Only the lines from the one containing "Write the bpy" through the one containing "from mathutils import Vector, Matrix, noise" belong in the answer; copy them exactly and leave out pictures.

Scene modeling code data:

******************************

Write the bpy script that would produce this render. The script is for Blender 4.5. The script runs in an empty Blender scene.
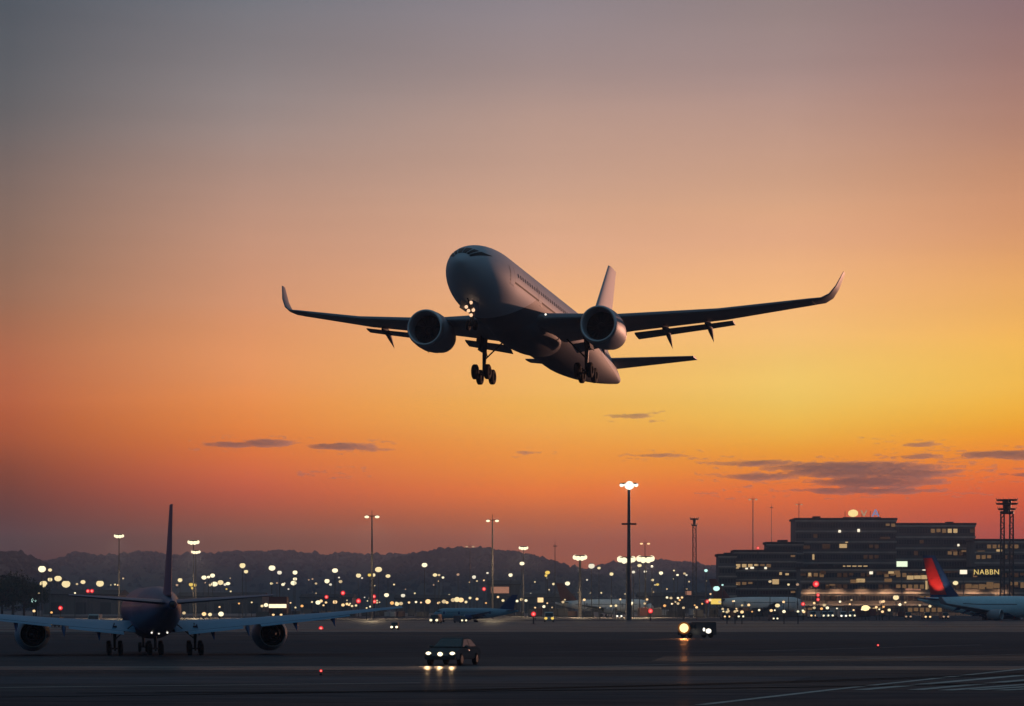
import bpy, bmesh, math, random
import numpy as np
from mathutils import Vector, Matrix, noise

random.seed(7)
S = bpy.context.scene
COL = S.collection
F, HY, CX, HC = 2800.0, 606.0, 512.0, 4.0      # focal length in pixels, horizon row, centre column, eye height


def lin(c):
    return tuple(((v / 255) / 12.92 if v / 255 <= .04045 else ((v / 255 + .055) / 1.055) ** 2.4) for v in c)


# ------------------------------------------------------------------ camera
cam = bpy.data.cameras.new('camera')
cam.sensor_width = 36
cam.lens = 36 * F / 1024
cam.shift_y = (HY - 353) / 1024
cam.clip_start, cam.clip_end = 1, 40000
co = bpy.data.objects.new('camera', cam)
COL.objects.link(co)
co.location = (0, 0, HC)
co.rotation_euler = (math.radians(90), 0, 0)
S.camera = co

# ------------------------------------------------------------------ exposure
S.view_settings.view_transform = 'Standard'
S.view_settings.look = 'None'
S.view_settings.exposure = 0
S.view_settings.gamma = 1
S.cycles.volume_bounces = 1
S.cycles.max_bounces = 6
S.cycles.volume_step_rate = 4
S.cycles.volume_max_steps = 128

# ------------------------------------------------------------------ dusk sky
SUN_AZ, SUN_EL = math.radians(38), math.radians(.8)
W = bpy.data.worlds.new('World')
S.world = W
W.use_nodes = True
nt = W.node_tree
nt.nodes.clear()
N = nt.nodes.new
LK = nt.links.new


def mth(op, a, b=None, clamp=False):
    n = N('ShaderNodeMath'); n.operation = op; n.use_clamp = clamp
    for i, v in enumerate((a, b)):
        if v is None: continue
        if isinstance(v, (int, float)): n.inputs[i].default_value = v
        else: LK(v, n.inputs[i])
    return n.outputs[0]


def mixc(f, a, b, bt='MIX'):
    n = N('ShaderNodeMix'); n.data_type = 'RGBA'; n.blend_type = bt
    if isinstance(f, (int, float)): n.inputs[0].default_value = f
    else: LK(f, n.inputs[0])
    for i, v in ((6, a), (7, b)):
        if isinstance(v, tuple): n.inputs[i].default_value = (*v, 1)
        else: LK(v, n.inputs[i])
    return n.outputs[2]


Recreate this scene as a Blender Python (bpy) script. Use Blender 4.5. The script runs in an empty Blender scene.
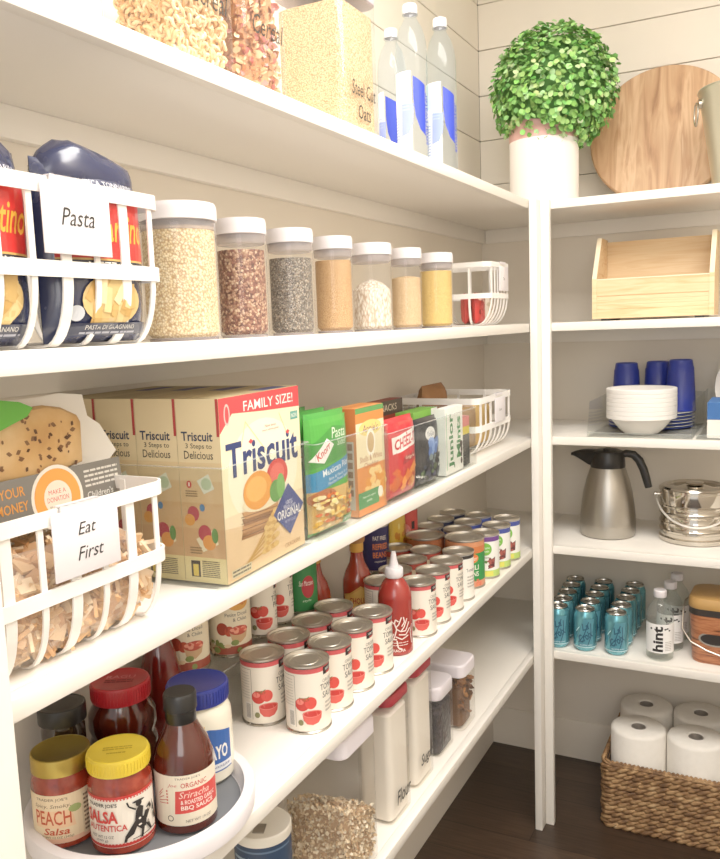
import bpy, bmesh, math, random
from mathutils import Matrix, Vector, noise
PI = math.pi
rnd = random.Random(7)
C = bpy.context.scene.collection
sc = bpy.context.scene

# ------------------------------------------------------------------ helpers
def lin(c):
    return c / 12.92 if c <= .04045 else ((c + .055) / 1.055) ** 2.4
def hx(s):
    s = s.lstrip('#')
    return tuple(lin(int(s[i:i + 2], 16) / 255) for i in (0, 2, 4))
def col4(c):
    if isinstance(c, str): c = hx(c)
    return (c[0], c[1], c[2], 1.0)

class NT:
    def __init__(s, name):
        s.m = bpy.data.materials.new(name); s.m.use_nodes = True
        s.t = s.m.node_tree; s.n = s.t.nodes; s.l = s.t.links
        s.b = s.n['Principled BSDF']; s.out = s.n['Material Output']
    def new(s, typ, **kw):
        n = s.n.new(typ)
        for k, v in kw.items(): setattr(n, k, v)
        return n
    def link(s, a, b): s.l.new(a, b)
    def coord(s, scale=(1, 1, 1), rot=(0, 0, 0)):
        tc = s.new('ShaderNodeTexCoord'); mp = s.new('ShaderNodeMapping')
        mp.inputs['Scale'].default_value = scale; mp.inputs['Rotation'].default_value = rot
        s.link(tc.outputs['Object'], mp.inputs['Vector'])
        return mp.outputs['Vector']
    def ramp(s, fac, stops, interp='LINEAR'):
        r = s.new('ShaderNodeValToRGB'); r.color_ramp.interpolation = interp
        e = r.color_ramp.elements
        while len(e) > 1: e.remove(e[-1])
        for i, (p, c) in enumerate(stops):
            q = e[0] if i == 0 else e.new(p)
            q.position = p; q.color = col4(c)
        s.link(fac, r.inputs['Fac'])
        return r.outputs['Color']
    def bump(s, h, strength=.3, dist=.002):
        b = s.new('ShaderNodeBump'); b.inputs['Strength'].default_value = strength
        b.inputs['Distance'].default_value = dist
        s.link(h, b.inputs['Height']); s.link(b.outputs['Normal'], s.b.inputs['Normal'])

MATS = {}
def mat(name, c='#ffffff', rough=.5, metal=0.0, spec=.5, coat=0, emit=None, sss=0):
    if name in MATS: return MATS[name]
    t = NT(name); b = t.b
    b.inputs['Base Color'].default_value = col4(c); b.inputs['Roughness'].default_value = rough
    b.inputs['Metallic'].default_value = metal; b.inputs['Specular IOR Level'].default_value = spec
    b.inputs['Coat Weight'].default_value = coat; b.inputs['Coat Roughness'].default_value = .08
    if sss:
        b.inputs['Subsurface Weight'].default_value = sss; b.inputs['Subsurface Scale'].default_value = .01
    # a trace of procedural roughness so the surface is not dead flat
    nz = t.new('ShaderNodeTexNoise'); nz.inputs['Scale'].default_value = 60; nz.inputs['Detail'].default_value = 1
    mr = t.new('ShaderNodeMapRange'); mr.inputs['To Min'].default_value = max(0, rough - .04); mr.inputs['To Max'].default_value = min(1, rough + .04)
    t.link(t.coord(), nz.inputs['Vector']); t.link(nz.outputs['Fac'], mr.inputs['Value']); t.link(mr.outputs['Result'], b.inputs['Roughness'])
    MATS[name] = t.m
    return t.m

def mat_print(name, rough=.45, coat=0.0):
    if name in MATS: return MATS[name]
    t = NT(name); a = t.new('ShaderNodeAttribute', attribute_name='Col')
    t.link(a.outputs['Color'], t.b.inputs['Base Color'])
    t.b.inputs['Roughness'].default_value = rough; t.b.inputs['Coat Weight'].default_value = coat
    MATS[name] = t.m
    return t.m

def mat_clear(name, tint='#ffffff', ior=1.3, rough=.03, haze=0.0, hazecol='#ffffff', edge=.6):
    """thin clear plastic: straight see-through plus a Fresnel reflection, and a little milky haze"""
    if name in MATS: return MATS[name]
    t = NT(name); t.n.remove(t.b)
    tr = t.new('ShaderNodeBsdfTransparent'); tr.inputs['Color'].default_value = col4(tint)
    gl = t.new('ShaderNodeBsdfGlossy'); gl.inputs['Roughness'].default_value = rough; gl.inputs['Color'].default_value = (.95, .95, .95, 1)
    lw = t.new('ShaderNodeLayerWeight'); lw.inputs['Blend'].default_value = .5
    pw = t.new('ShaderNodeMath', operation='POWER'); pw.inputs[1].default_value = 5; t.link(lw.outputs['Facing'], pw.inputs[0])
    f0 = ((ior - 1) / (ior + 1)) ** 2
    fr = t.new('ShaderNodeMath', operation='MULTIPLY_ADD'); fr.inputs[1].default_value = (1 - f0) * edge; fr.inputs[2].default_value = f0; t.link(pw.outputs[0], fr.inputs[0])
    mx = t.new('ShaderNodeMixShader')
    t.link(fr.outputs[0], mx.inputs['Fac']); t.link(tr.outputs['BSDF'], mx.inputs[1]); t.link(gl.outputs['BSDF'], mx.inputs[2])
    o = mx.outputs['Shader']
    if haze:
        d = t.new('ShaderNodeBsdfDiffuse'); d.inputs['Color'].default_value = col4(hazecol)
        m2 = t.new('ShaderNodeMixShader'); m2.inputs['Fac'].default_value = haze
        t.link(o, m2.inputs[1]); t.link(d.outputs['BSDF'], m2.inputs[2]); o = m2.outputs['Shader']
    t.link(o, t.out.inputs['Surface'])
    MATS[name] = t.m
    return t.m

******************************

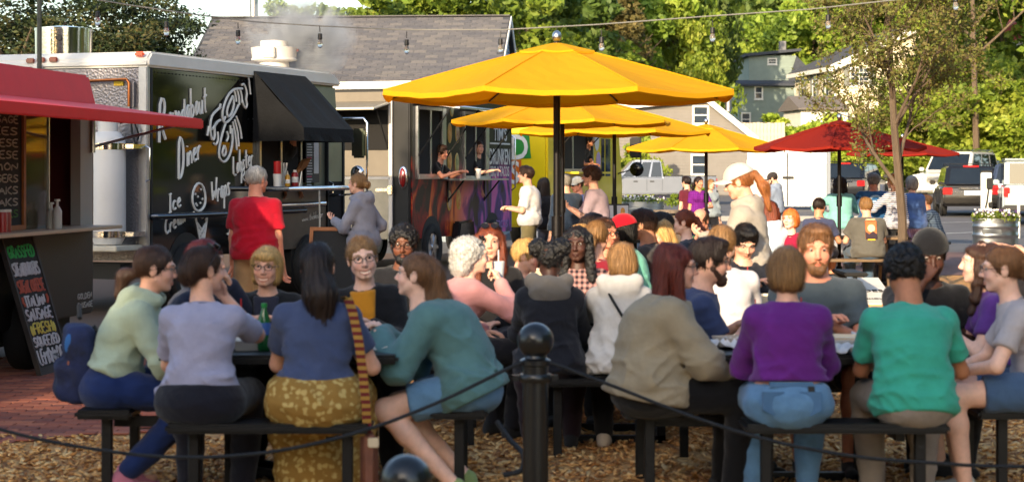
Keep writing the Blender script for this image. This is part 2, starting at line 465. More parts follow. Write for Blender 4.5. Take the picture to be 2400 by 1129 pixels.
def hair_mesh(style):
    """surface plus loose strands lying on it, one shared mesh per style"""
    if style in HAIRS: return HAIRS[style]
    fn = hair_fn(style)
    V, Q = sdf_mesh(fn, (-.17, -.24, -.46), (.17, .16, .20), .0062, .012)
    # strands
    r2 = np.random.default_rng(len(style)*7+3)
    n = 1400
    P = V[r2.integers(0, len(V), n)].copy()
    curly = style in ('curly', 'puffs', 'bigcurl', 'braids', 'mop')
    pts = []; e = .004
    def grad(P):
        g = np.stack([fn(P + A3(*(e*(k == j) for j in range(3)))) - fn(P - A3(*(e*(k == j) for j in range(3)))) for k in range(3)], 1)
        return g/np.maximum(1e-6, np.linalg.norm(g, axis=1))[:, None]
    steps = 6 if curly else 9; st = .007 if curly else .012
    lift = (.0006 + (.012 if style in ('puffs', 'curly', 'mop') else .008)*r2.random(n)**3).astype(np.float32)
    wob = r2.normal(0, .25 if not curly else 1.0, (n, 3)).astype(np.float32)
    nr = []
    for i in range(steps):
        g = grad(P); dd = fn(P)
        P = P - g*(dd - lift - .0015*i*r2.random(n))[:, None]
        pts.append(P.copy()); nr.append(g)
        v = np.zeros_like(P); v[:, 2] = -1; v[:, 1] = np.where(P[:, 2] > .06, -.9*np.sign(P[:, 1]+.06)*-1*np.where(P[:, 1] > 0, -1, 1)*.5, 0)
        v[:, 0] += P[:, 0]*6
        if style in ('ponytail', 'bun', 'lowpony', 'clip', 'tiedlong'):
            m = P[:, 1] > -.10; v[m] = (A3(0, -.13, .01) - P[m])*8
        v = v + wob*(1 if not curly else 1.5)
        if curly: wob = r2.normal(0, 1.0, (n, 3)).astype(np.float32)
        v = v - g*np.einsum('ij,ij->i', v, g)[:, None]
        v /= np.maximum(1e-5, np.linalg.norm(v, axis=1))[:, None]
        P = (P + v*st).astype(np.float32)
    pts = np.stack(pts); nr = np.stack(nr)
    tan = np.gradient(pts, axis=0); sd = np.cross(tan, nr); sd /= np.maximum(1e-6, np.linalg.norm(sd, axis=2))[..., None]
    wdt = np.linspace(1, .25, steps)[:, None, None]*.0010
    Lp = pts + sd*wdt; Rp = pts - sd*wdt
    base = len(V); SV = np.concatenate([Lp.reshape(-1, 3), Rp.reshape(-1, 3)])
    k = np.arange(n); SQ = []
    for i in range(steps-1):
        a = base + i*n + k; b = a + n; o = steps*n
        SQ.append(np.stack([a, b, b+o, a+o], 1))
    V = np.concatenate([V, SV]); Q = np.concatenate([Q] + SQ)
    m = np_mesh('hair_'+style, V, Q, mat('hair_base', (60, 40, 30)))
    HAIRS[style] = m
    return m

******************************

• Solution to this exercise:
Write the bpy script that would produce this render. The script is for Blender 4.5. The script runs in an empty Blender scene.
import bpy, bmesh, math, random
import numpy as np
from mathutils import Vector, Matrix, noise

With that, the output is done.